Mesmo com todas essas garantias já previstas no ECA, a Lei Menino Bernardo veio conferir maior proteção para as crianças e os jovens?

Os dispositivos da nova lei apenas conferiram mais ênfase a esta prevenção através do Conselho Tutelar que deve estar muito bem aparelhado para bem exercer esta função. Exemplo disso é a alteração do art. 13 do ECA que passou a rezar que: Os casos de suspeita ou confirmação de castigo físico, de tratamento cruel ou degradante e de maus-tratos contra criança ou adolescente serão obrigatoriamente comunicados ao Conselho Tutelar da respectiva localidade, sem prejuízo de outras providências legais.

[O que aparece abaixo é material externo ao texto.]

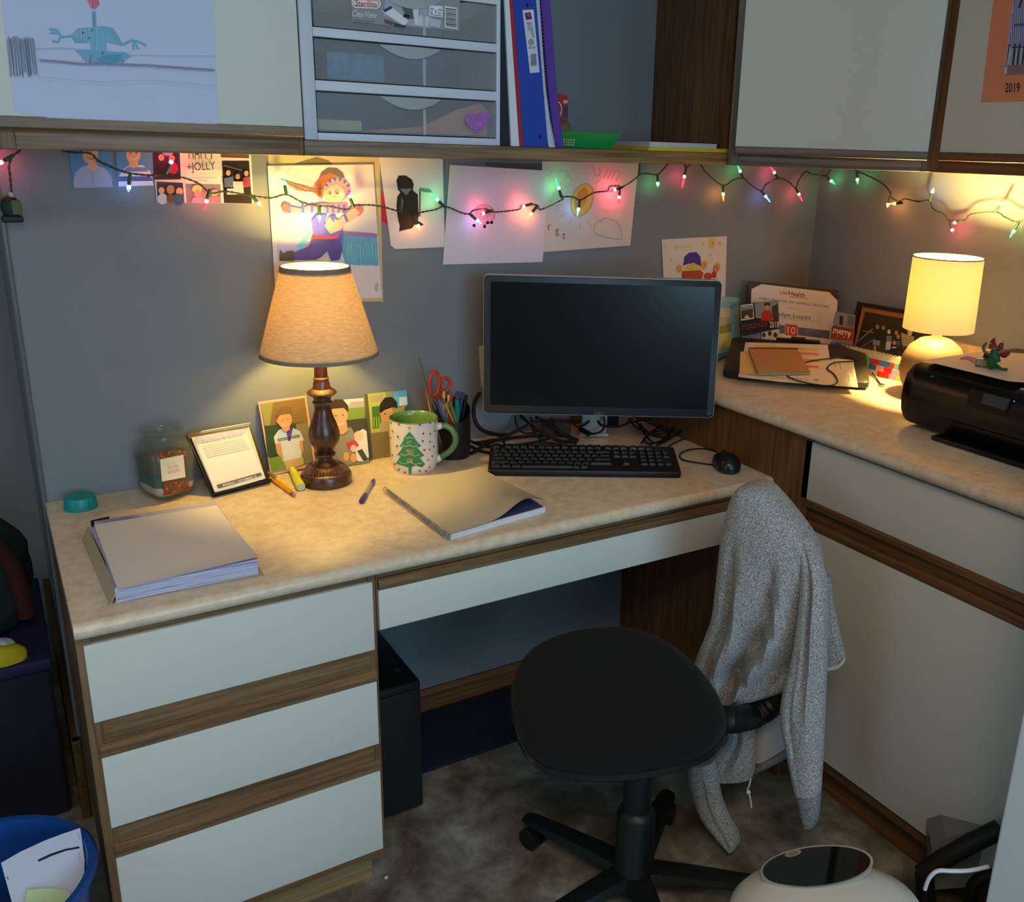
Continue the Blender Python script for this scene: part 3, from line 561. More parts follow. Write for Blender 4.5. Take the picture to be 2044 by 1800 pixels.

Por fim, a lei realçou também a atuação da rede de proteção formada pelo sistema de garantia de direitos infanto-juvenis deixando claras as ações articuladas a serem implementadas pela União, os Estados, o Distrito Federal e os Municípios (art. 70 A). Mas não somente o ECA sofreu alterações. O art. 26 da Lei nº 9.394, de 20 de dezembro de 1996 (Lei de Diretrizes e Bases da Educacao Nacional) em seu § 8º passou a alertar que conteúdos relativos aos direitos humanos e à prevenção de todas as formas de violência contra a criança e o adolescente serão incluídos, como temas transversais, nos currículos escolares de que trata o caput deste artigo, tendo como diretriz a Lei nº 8.069, de 13 de julho de 1990 (Estatuto da Criança e do Adolescente), observada a produção e distribuição de material didático adequado. Deste modo, percebe-se que o ECA já possuía arcabouço preventivo e punitivo suficientes para tratar do delicado encargo dos pais de educar os filhos. Todavia, diante da necessidade de se dar maior efetividade às medidas em caso de descumprimento daquele múnus, ampliou-se a relação dos responsáveis por educar e cuidar; tipificou-se as condutas que podem ser caracterizadoras de violação deste direito e conferiu-se ao Conselho Tutelar o dever de preventivamente aplicar medidas punitivas, sem prejuízo da judicialização do caso concreto para aplicação de sanções pecuniárias (art. 249 do ECA); perda da guarda e do poder familiar (art. 129, VIII e X do ECA) e penas criminais.